The price of the black gold has since recovered above $40. However, at this stage, it’s difficult to tell if it will ever return to previous highs.
Oil demand is expected to fall around the world this year. Big oil and gas companies have already started writing down the value of their assets. Billions of pounds of assets have been written off to reflect this new normal. This could be a big problem for PMO shares. The company entered the crisis with one of the weakest balance sheets in the sector.
Weak balance sheet
At the last trading update, Premier reported a net debt position of $1.99bn and a half-year cash position of $254m. It’s also in the process of spending around £475m buying some North Sea assets from BP.
The firm has managed to renegotiate the terms of this deal. The value of the cash payable upon completion is falling and other payments are being deferred. Nevertheless, it’s still a significant outlay for such an indebted business.

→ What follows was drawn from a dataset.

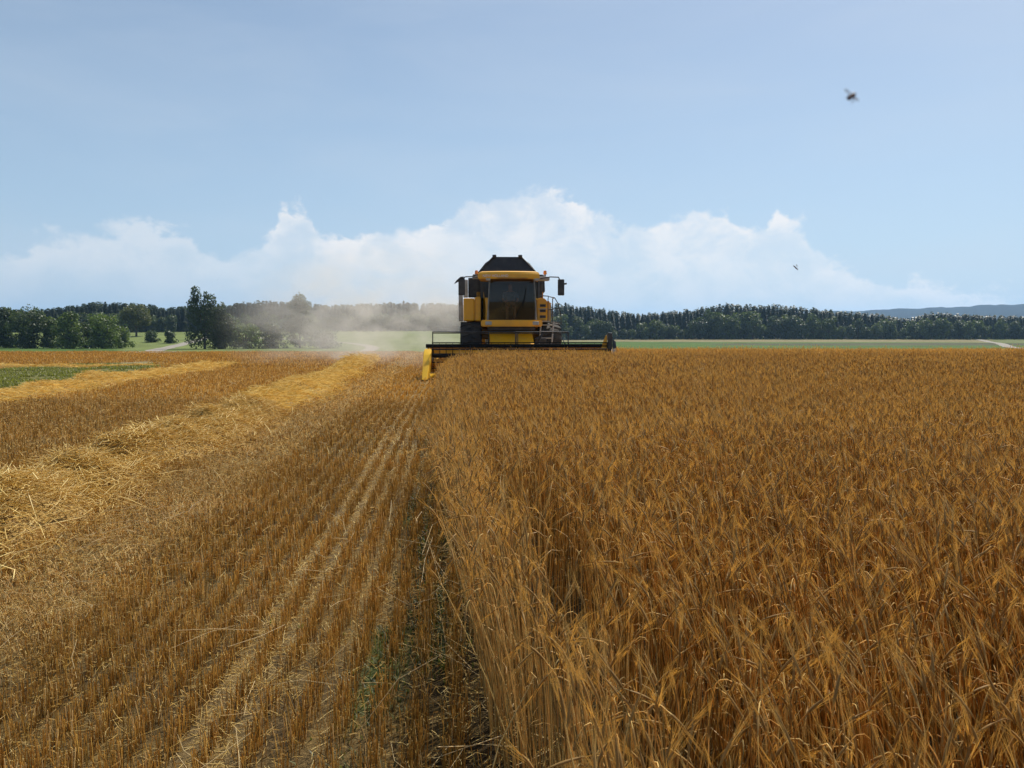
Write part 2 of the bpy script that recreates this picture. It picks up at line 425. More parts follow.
    # dry leaf blades
    if lod < 3:
        reps = 1
        for _ in range(reps):
            k = rng.random(n) < (.5 if lod < 2 else .2); m = k.sum()
            if not m: continue
            h = rng.uniform(.25, .8, m); bx = base[k] + np.stack([lx[k] * H[k] * h ** 1.6, ly[k] * H[k] * h ** 1.6, H[k] * h], 1)
            pa = rng.uniform(0, 2 * np.pi, m); dx, dy = np.cos(pa), np.sin(pa); L = rng.uniform(.08, .2, m)
            pp = [bx]; cu = bx; a = rng.uniform(.1, .7, m)
            for j in range(3):
                cu = cu + (L / 3)[:, None] * np.stack([np.sin(a) * dx, np.sin(a) * dy, np.cos(a)], 1); pp.append(cu); a = a + rng.uniform(.3, 1.0, m)
            w_ = {0: .0018, 1: .0026, 2: .0045}[lod]
            tw = rng.uniform(-.6, .6, m); Bl = np.stack([-dy, dx, tw], 1); Bl /= np.linalg.norm(Bl, axis=1, keepdims=True)
            lc = np.array([.50, .31, .10]) * rng.uniform(.6, 1.15, m)[:, None]
            g.tubes(np.stack(pp, 1), np.tile(np.array([.7, 1, .7, .1]) * w_, (m, 1)), Bl, np.repeat(lc[:, None], 4, 1), sides=2)


g = Geo()
barley(g, *scatter(-1.4, 3.2, 620, is_wheat, 2.2), 0)
barley(g, *scatter(3.2, 5.6, 460, is_wheat), 0)
barley(g, *scatter(5.6, 12, 400, is_wheat), 1)
barley(g, *scatter(12, 25, 190, is_wheat, 2), 2)
barley(g, *scatter(25, 62, 80, is_wheat, 4), 3)
# extra stems along the cut wall
def wall(x, y): return is_wheat(x, y) & (x < x_edge(y) + .14)
barley(g, *scatter(1.2, 12, 520, wall), 0)
barley(g, *scatter(12, 25, 260, wall), 2)
tag(g.build('barley_crop', wheat_mat), 'ripe golden brown barley still standing right of the cut', 'barley', kind='stuff')

# a few taller odd ears standing over the far right crop
# ------------------------------------------------------------------ stubble
SP = .145
def stubble_keep(x, y):
    lim = np.where(y < 25.2, x_edge(y) - .02, x_cut(y) - .1)
    k = (x < lim) & (y < 60) & (x * x + y * y > .25)
    return k & (greenpatch(x, y) < .45 + .3 * rng.random(len(x)))


def stubble(g, y0, y1, dens, rad, hmul=1.0, sides=3, hard=True):
    hw = .66 * y1 + 1.6
    n = int(dens * (y1 - y0) * (hw + 2.5))
    x = rng.uniform(-hw, 2.5, n); y = rng.uniform(y0, y1, n)
    r = x + .0725 * y
    if hard:
        rr = np.round(r / SP) * SP + rng.normal(0, .021, n)          # drilled rows
        loose = rng.random(n) < np.where(r < -1.75, .6, np.where(r < -1.75, .5, .12)); rr = np.where(loose, r, rr)
        x = rr - .0725 * y; r = rr
    k = (np.abs(x) < .66 * y + 1.6) & stubble_keep(x, y)
    for c_, w_ in ((-.94, .055), (-.79, .045)): k &= ~((np.abs(r - c_) < w_) & (rng.random(n) < .35 + .5 * sm(vnoise(x, y, .45, 17 + int(-c_ * 10)), -.5, .4)))
    k &= ~((vnoise(x, y, .5, 31) + .5 * vnoise(x, y, .17, 32) > .75) & (rng.random(n) < .7))
    x, y, r = x[k], y[k], r[k]; n = len(x)
    H = rng.normal(.094, .022, n) * hmul; H = np.clip(H, .04, .22)
    press = sm(-r, 1.75, 2.2) * (1 - sm(-r, 2.6, 3.1)); H *= 1 - .35 * press
    lean = np.abs(rng.normal(0, .16, n)) + press * rng.uniform(0, .7, n); ph = rng.uniform(0, 2 * np.pi, n)
    b = np.stack([x, y, zg(x, y) - .008], 1)
    t = b + np.stack([lean * np.cos(ph) * H, lean * np.sin(ph) * H, H], 1)
    B = np.stack([np.ones(n), .3 * rng.standard_normal(n), np.zeros(n)], 1); B /= np.linalg.norm(B, axis=1, keepdims=True)
    u = rng.random(n)[:, None]
    c0 = np.array([.42, .195, .028]) * (1 - u) + np.array([.72, .46, .11]) * u
    pl = (rng.random(n) < .12 + .35 * press)[:, None]; c0 = np.where(pl, np.array([.80, .60, .27]), c0); c0 = np.where(rng.random(n)[:, None] > .75, c0 * .5, c0)
    c0 = c0 * (1 + .12 * vnoise(x, y, 1.1, 33))[:, None]
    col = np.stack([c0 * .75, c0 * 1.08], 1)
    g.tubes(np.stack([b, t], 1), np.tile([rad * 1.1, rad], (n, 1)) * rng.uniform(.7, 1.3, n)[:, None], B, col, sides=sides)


g = Geo()
stubble(g, .9, 4.5, 2600, .0014)
stubble(g, 4.5, 9, 1600, .0019)
stubble(g, 9, 17, 420, .0033)
stubble(g, 17, 32, 170, .0058, sides=2)
stubble(g, 32, 60, 60, .011, sides=2, hard=False)
tag(g.build('stubble', plant_mat('stubble_straw', .25, .5, .4, tg=(1.1, .85, .55))), 'rows of short reddish brown cut stubble', 'stubble', kind='stuff')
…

To fund the deal, and help improve the state of its balance sheet, analysts reckon PMO is planning to raise funds from shareholders. A figure of £200m has been touted. The firm’s current market capitalisation is only £460m.
As such, a cash raise of this size would significantly dilute existing investors and could send PMO shares plunging. However, if the group wants to improve the strength of its balance sheet, management may have no choice.
The risk of this dilution taking place suggests it could be sensible for investors to avoid PMO shares for the time being.
High risk, high reward
Having said all of the above, PMO shares could still yield high total returns for investors if oil prices recover, although that’s a big ‘if’ considering the current state of the world economy.
If you do believe in the company’s prospects, it may be best to own PMO shares as part of a well-diversified portfolio. Doing so would allow you to benefit from any upside potential while minimising downside risk if the business falls into bankruptcy, or has to ask shareholders for additional funds.